*Work required*. Reproduce the material below line by line, beginning with its first line and ending with the line that contains "m_.build('limb', MT['bark'], beech)"; leave out pictures.

*Supplied information*.
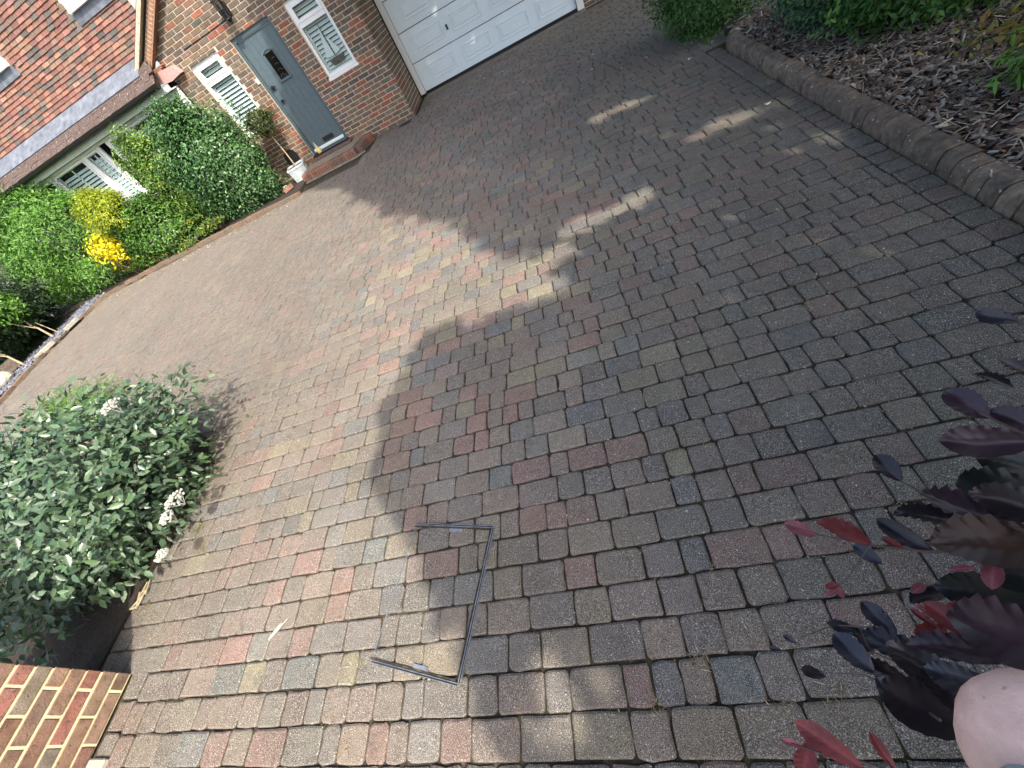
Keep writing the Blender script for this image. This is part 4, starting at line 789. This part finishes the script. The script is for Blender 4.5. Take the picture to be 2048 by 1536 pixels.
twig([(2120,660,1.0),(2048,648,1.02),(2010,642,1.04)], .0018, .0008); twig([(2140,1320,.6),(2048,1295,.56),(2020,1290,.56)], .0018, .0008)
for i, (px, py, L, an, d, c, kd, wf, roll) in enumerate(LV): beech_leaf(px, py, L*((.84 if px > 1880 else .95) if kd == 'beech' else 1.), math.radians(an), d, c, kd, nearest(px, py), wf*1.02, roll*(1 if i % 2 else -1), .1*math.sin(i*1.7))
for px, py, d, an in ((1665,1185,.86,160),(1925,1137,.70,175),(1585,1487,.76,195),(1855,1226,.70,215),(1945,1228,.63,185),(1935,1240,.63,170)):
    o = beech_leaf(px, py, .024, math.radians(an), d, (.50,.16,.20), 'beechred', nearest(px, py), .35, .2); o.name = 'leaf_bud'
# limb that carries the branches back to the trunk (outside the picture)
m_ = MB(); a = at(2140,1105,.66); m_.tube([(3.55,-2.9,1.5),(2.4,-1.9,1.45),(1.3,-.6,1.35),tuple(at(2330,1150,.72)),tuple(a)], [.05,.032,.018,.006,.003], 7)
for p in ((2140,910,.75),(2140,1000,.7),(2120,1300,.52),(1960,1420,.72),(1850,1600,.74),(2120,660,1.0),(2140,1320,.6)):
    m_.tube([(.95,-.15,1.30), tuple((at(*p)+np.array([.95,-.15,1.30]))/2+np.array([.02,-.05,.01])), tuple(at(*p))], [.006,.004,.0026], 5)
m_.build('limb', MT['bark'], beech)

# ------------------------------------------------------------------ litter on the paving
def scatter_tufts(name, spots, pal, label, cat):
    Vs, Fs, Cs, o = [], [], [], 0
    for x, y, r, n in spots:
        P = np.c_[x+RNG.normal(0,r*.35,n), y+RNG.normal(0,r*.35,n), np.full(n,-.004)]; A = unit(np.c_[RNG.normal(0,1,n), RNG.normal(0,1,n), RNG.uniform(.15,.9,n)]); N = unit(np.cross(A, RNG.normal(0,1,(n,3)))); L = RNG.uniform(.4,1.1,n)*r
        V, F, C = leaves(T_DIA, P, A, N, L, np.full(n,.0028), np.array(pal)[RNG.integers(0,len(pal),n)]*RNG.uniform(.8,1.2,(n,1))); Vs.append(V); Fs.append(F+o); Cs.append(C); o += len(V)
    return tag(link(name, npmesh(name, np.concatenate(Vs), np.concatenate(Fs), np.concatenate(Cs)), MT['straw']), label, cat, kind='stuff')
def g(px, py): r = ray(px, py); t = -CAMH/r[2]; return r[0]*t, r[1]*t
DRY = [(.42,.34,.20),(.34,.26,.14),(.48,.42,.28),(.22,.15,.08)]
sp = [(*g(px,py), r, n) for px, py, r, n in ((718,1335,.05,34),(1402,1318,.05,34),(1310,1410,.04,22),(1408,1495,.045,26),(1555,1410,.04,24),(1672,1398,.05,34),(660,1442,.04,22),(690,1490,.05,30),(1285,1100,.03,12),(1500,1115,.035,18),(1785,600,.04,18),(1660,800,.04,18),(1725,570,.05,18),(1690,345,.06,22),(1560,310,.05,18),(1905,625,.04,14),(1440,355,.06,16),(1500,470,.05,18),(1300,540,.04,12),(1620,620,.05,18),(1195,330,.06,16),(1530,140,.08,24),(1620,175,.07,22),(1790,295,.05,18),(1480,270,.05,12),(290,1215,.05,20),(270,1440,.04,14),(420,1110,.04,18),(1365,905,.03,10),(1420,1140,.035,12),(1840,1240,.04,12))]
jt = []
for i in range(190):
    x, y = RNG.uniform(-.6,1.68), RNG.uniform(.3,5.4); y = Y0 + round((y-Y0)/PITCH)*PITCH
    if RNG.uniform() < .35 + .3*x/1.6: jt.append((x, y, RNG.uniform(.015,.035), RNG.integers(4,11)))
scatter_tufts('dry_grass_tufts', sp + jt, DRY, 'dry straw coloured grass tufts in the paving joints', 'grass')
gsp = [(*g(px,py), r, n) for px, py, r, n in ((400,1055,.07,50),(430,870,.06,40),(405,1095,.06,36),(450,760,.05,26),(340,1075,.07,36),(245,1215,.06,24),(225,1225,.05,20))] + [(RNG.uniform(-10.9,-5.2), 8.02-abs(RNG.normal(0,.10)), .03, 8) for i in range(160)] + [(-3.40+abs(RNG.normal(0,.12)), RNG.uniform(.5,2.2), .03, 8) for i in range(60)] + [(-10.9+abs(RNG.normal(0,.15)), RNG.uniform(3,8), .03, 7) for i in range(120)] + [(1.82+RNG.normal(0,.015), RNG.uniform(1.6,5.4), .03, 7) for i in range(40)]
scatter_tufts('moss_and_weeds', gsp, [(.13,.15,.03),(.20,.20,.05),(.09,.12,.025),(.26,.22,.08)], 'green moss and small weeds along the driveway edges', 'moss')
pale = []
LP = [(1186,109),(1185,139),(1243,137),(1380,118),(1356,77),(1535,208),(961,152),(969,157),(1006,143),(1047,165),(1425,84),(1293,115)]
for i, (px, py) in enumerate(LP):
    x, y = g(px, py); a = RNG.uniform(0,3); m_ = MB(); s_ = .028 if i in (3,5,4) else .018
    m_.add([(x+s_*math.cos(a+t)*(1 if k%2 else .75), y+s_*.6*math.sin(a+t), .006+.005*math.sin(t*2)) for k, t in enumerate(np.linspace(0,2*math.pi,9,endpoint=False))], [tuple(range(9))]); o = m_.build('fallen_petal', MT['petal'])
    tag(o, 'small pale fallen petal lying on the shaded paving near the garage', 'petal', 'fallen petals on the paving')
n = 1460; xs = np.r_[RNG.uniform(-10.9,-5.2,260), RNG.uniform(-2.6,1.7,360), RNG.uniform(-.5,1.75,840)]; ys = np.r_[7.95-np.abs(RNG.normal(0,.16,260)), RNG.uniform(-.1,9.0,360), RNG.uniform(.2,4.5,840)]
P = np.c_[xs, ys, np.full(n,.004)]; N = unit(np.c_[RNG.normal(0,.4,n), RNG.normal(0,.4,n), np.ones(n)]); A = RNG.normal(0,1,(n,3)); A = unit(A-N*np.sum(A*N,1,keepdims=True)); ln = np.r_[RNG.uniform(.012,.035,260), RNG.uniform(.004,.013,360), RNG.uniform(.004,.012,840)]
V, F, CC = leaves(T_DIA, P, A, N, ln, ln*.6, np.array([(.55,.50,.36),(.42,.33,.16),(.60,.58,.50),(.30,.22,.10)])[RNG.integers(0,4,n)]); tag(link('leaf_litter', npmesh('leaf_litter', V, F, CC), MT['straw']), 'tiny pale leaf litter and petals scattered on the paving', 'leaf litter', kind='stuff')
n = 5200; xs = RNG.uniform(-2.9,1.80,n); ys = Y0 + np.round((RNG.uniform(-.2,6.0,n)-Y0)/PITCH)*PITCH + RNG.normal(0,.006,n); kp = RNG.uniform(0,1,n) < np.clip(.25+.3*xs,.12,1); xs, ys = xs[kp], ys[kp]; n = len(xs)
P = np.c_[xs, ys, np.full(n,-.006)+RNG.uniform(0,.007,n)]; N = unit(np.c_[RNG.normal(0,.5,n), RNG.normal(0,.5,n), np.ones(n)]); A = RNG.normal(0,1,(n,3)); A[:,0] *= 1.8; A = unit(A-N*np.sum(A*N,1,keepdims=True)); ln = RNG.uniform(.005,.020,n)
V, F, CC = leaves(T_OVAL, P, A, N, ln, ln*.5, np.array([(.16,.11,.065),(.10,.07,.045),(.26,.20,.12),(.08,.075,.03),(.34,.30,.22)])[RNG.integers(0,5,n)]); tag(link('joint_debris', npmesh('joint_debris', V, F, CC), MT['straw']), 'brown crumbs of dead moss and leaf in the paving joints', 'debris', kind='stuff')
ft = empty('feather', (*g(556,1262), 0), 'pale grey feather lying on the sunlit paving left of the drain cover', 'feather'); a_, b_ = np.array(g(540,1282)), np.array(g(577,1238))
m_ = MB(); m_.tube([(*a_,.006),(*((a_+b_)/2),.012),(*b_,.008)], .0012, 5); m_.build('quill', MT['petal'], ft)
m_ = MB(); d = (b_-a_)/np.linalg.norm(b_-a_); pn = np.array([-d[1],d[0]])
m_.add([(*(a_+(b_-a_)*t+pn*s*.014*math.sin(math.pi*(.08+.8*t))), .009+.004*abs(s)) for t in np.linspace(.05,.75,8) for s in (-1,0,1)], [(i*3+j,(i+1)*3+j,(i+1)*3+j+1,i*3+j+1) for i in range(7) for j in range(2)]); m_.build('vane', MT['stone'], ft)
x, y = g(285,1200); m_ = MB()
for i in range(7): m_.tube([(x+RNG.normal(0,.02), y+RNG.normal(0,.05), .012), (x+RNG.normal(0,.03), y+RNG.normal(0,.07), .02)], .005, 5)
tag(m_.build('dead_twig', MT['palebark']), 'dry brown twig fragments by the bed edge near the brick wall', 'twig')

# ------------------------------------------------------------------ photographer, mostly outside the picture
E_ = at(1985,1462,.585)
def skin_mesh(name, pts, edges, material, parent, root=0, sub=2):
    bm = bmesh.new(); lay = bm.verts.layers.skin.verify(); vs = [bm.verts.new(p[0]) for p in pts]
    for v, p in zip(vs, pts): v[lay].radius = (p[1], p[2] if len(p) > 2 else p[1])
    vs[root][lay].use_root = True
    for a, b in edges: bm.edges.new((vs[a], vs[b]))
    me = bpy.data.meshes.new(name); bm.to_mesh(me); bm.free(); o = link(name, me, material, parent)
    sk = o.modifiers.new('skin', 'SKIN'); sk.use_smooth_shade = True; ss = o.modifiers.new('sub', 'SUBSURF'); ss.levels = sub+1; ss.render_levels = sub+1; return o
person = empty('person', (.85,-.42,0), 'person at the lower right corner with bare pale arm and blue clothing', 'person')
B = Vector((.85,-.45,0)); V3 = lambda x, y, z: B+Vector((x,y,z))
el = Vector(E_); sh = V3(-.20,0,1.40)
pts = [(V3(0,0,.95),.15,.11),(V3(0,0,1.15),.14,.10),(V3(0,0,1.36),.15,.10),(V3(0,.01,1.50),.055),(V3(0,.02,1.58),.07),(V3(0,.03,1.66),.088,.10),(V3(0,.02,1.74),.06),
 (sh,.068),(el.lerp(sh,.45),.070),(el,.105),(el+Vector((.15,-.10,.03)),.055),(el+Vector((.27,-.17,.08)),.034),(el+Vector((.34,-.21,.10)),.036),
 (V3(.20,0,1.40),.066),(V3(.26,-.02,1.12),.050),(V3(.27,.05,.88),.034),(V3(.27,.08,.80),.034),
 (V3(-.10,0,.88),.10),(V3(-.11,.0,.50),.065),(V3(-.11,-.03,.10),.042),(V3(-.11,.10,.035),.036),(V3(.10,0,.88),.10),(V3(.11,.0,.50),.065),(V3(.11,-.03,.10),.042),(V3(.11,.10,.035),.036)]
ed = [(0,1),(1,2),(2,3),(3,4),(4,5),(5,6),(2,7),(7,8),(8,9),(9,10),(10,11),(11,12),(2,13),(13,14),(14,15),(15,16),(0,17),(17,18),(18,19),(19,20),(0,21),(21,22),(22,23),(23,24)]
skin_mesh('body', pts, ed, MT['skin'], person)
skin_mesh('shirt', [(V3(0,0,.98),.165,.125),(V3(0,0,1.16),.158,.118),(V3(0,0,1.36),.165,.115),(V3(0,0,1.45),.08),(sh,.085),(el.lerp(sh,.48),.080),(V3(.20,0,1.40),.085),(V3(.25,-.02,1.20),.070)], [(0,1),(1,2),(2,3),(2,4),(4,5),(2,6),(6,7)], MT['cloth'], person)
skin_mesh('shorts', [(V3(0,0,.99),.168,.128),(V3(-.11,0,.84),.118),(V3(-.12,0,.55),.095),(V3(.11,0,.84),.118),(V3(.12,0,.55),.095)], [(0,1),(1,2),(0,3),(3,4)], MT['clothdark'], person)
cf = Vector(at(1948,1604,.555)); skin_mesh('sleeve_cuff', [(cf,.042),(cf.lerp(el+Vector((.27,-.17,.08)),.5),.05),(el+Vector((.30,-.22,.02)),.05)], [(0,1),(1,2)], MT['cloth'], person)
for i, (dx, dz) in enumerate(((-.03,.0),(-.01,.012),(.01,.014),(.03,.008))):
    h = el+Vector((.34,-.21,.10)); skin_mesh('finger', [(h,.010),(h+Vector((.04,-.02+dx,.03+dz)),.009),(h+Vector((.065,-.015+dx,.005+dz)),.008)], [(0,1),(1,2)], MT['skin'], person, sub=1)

*The completed task*.
Keep writing the Blender script for this image. This is part 4, starting at line 789. This part finishes the script. The script is for Blender 4.5. Take the picture to be 2048 by 1536 pixels.
twig([(2120,660,1.0),(2048,648,1.02),(2010,642,1.04)], .0018, .0008); twig([(2140,1320,.6),(2048,1295,.56),(2020,1290,.56)], .0018, .0008)
for i, (px, py, L, an, d, c, kd, wf, roll) in enumerate(LV): beech_leaf(px, py, L*((.84 if px > 1880 else .95) if kd == 'beech' else 1.), math.radians(an), d, c, kd, nearest(px, py), wf*1.02, roll*(1 if i % 2 else -1), .1*math.sin(i*1.7))
for px, py, d, an in ((1665,1185,.86,160),(1925,1137,.70,175),(1585,1487,.76,195),(1855,1226,.70,215),(1945,1228,.63,185),(1935,1240,.63,170)):
    o = beech_leaf(px, py, .024, math.radians(an), d, (.50,.16,.20), 'beechred', nearest(px, py), .35, .2); o.name = 'leaf_bud'
# limb that carries the branches back to the trunk (outside the picture)
m_ = MB(); a = at(2140,1105,.66); m_.tube([(3.55,-2.9,1.5),(2.4,-1.9,1.45),(1.3,-.6,1.35),tuple(at(2330,1150,.72)),tuple(a)], [.05,.032,.018,.006,.003], 7)
for p in ((2140,910,.75),(2140,1000,.7),(2120,1300,.52),(1960,1420,.72),(1850,1600,.74),(2120,660,1.0),(2140,1320,.6)):
    m_.tube([(.95,-.15,1.30), tuple((at(*p)+np.array([.95,-.15,1.30]))/2+np.array([.02,-.05,.01])), tuple(at(*p))], [.006,.004,.0026], 5)
m_.build('limb', MT['bark'], beech)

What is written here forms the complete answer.